Paul, right, what does Paul do?
He goes to Jerusalem and The elders in the church of Jerusalem are like, hey, we've been hearing you say, we heard people saying, like, you know, you shouldn't be going to the temple and sacrificing and doing things like this anymore.
You want to clear that up for us?
And well, Paul is taking a Nazarite vow.
He has to offer his hair on the altar to fulfill that vow.
So he shaved his head.
He's going to offer it.
And he says, yeah, I'll go with these guys into the temple and we'll make these offerings, right?
The old covenant's still operating.
It's not sinful for him to do this, but he's not, right?
He's just, he's obeying God within the construct of the old covenant.
Covenant.
He's allowed to still do it.
Which still has some effect at that time.
Yeah, he still can do it, but it's not, he knows there's no salvific, you know, nothing happening there via that mechanism.
And he goes in, and what happens to him?
Right?
A crowd mobs him and begins rioting and tries to lynch him in the temple because they say he brought, because we saw him with a Gentile, with a Greek walking around in the city, and he must have brought that Gentile. past this wall into the court of the Jews, and he has profaned the temple of God by bringing a Gentile into here.
What is the thing that nearly got Paul killed in Jerusalem?
It's what he's describing here in Ephesians.
It's what he's describing here that Gentiles now have access to this, but it's not to that temple that Christ is about to tear down when Paul is writing this.
Which temple is it?
It's the true third temple.
It's the temple that is built on the foundation of the apostles and the prophets with Christ as the chief cornerstone.
It's continually being built up.
Through the people of God.
Of living stones.
Of living stones that are Jew and Gentile together.
Yeah.
The third temple is the church.
And there will be never any other third temple.

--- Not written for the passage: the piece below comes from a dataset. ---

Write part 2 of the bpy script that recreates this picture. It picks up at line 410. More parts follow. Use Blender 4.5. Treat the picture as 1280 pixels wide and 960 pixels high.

And all those attempts have failed.
And as we've stated in other episodes, some of those failures were pretty epic.
What was the name of the guy who was commissioned to build a third temple?
Well, Julian the Apostate, the Emperor of Rome, commissioned it.
Yeah.
And it was a spectacular failure.
The world, the ground opened up and swallowed them up.
There was lightning.
Yeah.
Yeah.
and fireballs and everything else.
And so you don't want to do that.
You don't want to say God's temple, he needs another one.
He already has his new covenant temple.
It's his people.
And so this major point, Paul again, he's making this point all throughout the pages of the New Testament, again and again and again and again, that there no longer is Jew or Greek.
There's one man.
In Christ Jesus, that has access to God, because that's within the Old Covenant.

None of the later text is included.